Editorial: No anti-trust exemption for baseball
Published 12:00 am Friday, November 9, 2001
Senators Paul Wellstone and Mark Dayton are on to something.
Friday, November 09, 2001
Senators Paul Wellstone and Mark Dayton are on to something. They have asked the president to support legislation that would revoke Major League Baseball’s antitrust exemption and expose the league to penalties for its conduct in the contraction scheme that would kill two teams, most likely the Twins and the Montreal Expos.
The fact is, baseball has abused its anti-trust exemption in the past and its latest scheme is the worst offense yet. The league does not deserve special treatment.
The exemption, granted by the Supreme Court in 1922, keeps the league from being prosecuted when the team owners – all representing individual business organizations – come together to jointly plan operations. This is something other businesses are not allowed to get away with. The reason baseball got an exemption is because it was considered a sport, not an interstate business.
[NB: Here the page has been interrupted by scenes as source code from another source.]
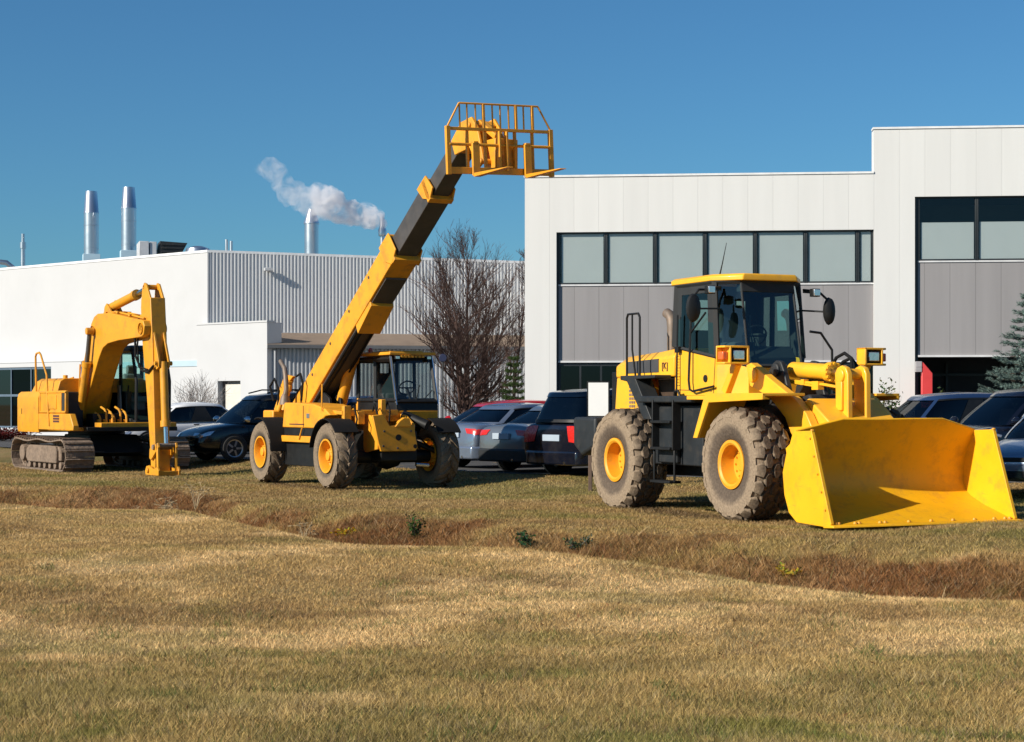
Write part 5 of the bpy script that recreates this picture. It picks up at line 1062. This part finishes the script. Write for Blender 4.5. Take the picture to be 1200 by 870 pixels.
    q = MB(); q.bx(1.91, 2.0, y2 - .09, y2 + .02, 0, 3.64); q.tube([(2.25, y2 - .1, .1), (2.25, y2 - .1, 3.5)], .05, 8); q.build('downpipe', RIB2, T, sm=0)
    # glazed office wing in front of the left wall
    gl = glass('blue office glass', (.03, .05, .10), .04, hi=.10); g = MB(); zt2 = 3.0
    g.ext([Lp(6.98, 1.2, zt2), Lp(26, 1.2, zt2), Lp(26, 1.2, zt2 + .18), Lp(6.98, 1.2, zt2 + .18)], -Ln * 1.19); g.ext([Lp(6.98, 1.2, 0), Lp(9.17, 1.2, 0), Lp(9.17, 1.2, zt2), Lp(6.98, 1.2, zt2)], -Ln * 1.19); g.ext([Lp(9.17, 1.2, 0), Lp(26, 1.2, 0), Lp(26, 1.2, .3), Lp(9.17, 1.2, .3)], -Ln * 1.19)
    g.build('office_wing', WHT, T, sm=0)
    g = MB(); g.ext([Lp(9.2, .2, .3), Lp(26, .2, .3), Lp(26, .2, zt2), Lp(9.2, .2, zt2)], -Ln * .1); g.build('wing_interior', mat('blue dark interior', (.03, .045, .06), .8), T, sm=0)
    k = 9.17
    while k < 24:
        f = MB(); wd = 1.55
        for t0, t1, z0, z1 in ((k + .003, k + .07, .3, 2.99), (k + .07, k + wd - .003, 2.90, 2.99), (k + .07, k + wd - .003, 1.70, 1.80), (k + .07, k + wd - .003, .3, .38)): f.ext([Lp(t0, 1.16, z0), Lp(t1, 1.16, z0), Lp(t1, 1.16, z1), Lp(t0, 1.16, z1)], -Ln * .08)
        f = f.build('window', mat('steel blue frame', (.10, .14, .19), .4), T, sm=0)
        p = MB(); p.add([Lp(k + .07, 1.12, .38), Lp(k + wd, 1.12, .38), Lp(k + wd, 1.12, 2.9), Lp(k + .07, 1.12, 2.9)], [(0, 1, 2, 3)]); p.build('pane', gl, f, sm=0); k += wd
    g = MB(); g.ext([Lp(.05, .03, 2.92), Lp(6.97, .03, 2.92), Lp(6.97, .03, 3.16), Lp(.05, .03, 3.16)], -Ln * .035); g.build('blue_band', mat('light blue band', (.40, .52, .60), .5, var=.02), T, sm=0)
    g = MB(); g.ext([Lp(6.9, .05, 3.185), Lp(26, .05, 3.185), Lp(26, .05, 3.24), Lp(6.9, .05, 3.24)], -Ln * .055); g.build('flashing', M['charcoal'], T, sm=0)
    l = MB(); l.bx(2.28, 2.62, -.40, -.14, 6.82, 6.95); l.bx(2.40, 2.50, -.18, -.0, 6.85, 6.92); l.build('wall_lamp', mat('grey lamp housing', (.45, .46, .48), .5), T, .015)
    # things on the roof
    ST = M['steel']; inv = T.matrix_basis.inverted() if False else (Matrix.Rotation(-a, 4, 'Z') @ Matrix.Translation(-C))
    def L2(px, d, z): return inv @ Vector(((px - 600) / 2100 * d, d, z))
    rb = 7.0
    def stack(px, d, ztop, zcap, r, base):
        p = L2(px, d, 0); zz = lambda z: z - .2
        s = MB(); s.lathe([(r, rb), (r, zz(zcap)), (r * 1.04, zz(zcap)), (r * 1.04, zz(zcap) + .04), (r * 1.0, zz(zcap) + .06), (r * .80, zz(ztop)), (r * .74, zz(ztop)), (r * .7, zz(zcap))], (p.x, p.y, 0), 'z', 28)
        for z in (8.6, 9.7): s.lathe([(r, z), (r * 1.03, z + .01), (r * 1.03, z + .05), (r, z + .06)], (p.x, p.y, 0), 'z', 28)
        s = s.build('chimney', ST, T)
        if base:
            b = MB(); b.box((p.x, p.y, 8.0), (r * 2.3, r * 2.3, .75)); b.build('chimney_base', mat('pale blue base', (.42, .58, .68), .5, var=.04), s, .01)
            b = MB(); b.box((p.x, p.y, 7.62), (r * 3.6, r * 3.4, .07))
            for sx in (-1, 1):
                for sy in (-1, 1): b.tube([(p.x + sx * r * 1.7, p.y + sy * r * 1.6, 7.0), (p.x + sx * r * 1.7, p.y + sy * r * 1.6, 7.95)], .03, 6)
                b.tube([(p.x + sx * r * 1.7, p.y - r * 1.6, 7.9), (p.x + sx * r * 1.7, p.y + r * 1.6, 7.9)], .025, 6)
            b.build('stack_platform', M['charcoal'], s)
    stack(107, 84, 11.53, 10.5, .34, True); stack(151, 82, 11.48, 10.5, .335, True)
    p = L2(27, 88, 0); s = MB(); s.tube([(p.x, p.y, 7), (p.x, p.y, 9.2)], .11, 14); s.tube([(p.x, p.y, 9.0), (p.x, p.y, 9.3)], .15, 14); s.tube([(p.x, p.y, 9.3), (p.x, p.y, 9.72)], .085, 14); s.build('vent_pipe', ST, T)
    p = L2(5, 88, 0); s = MB(); s.tube([(p.x - .9, p.y, 7.6), (p.x - .8, p.y, 8.1), (p.x - .4, p.y, 8.35), (p.x + .1, p.y, 8.3), (p.x + .6, p.y, 7.9), (p.x + .7, p.y, 7.3)], .13, 12); s.build('roof_duct', ST, T)
    p = L2(190, 80, 0); s = MB(); s.box((p.x - .85, p.y, 8.05), (.42, 1.6, 1.0)); s.box((p.x - .45, p.y, 8.05), (.30, 1.5, .98)); s.build('air_handler', mat('pale grey unit', (.50, .51, .53), .5), T, .02)
    s = MB(); s.prism([(p.x - .28, 7.3), (p.x - .15, 8.58), (p.x + 1.05, 8.52), (p.x + .85, 8.15), (p.x + .3, 7.3)], 'y', p.y - .7, p.y + .7)
    for k in range(5): s.bx(p.x - .1 + k * .0, p.x + .98 - k * .13, p.y - .74, p.y - .70, 8.40 - k * .16, 8.46 - k * .16)
    s.build('air_intake', M['charcoal'], T, .01)
    p = L2(232, 79, 0); s = MB(); s.lathe([(.6, 7.2), (.58, 8.0), (.5, 8.22), (.2, 8.32), (0, 8.33)], (p.x, p.y, 0), 'z', 24); s.build('roof_dome', ST, T)
    for px in (265.5, 271): p = L2(px, 79, 0); s = MB(); s.tube([(p.x, p.y, 7), (p.x, p.y, 8.62 if px < 268 else 8.55)], .07, 10); s.build('vent_pipe', ST, T)
    p = L2(365, 85, 0); s = MB(); s.lathe([(.33, 7), (.33, 8.12), (.345, 8.12), (.345, 8.17), (.33, 8.17), (.33, 9.9), (.37, 9.9), (.37, 9.96), (.16, 10.6), (0, 10.6)], (p.x, p.y, 0), 'z', 28); s.build('chimney', ST, T)
    p = L2(448, 82, 0); s = MB(); s.tube([(p.x, p.y, 7), (p.x, p.y, 9.05)], .10, 12); s.lathe([(.17, 9.05), (.2, 9.3), (.12, 9.5), (.12, 9.75), (.10, 9.9), (0, 9.9)], (p.x, p.y, 0), 'z', 14); s.build('vent_pipe', ST, T)
build_factory()

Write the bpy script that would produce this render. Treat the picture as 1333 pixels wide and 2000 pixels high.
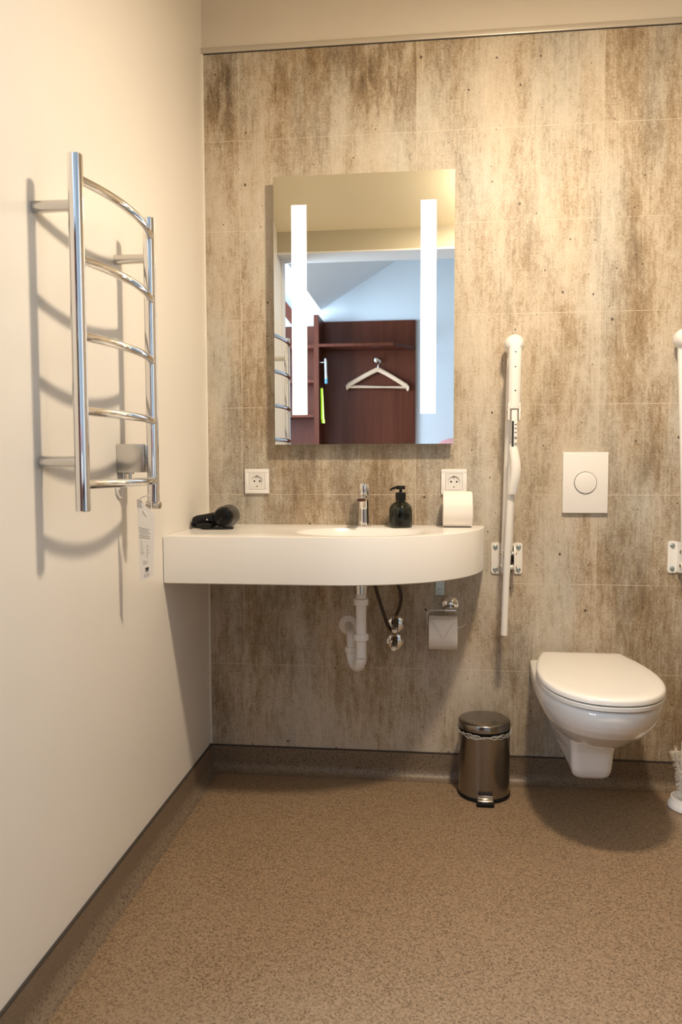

That may have been true in 1922, but big-league sports have become big business. In fact, there’s no denying that this contraction talk is all about business. Its main goal is to make the other 28 teams more wealthy by killing off two.
No other major American sports have an anti-trust exemption, and they are all getting by just fine – better than baseball, as a matter of fact. It’s time to stop giving special treatment to Major League Baseball, especially when the owners’ ruthless tactics endear them to nobody.
The effort to eliminate the Twins is an outrage; Carl Pohlad’s own tight-fisted management of his team is what drove it into the ground, and now he wants to wash his hands of the situation. It would be a crime if Minnesota lost the Twins, and owners are guilty of anti-trust crimes if they force it to happen.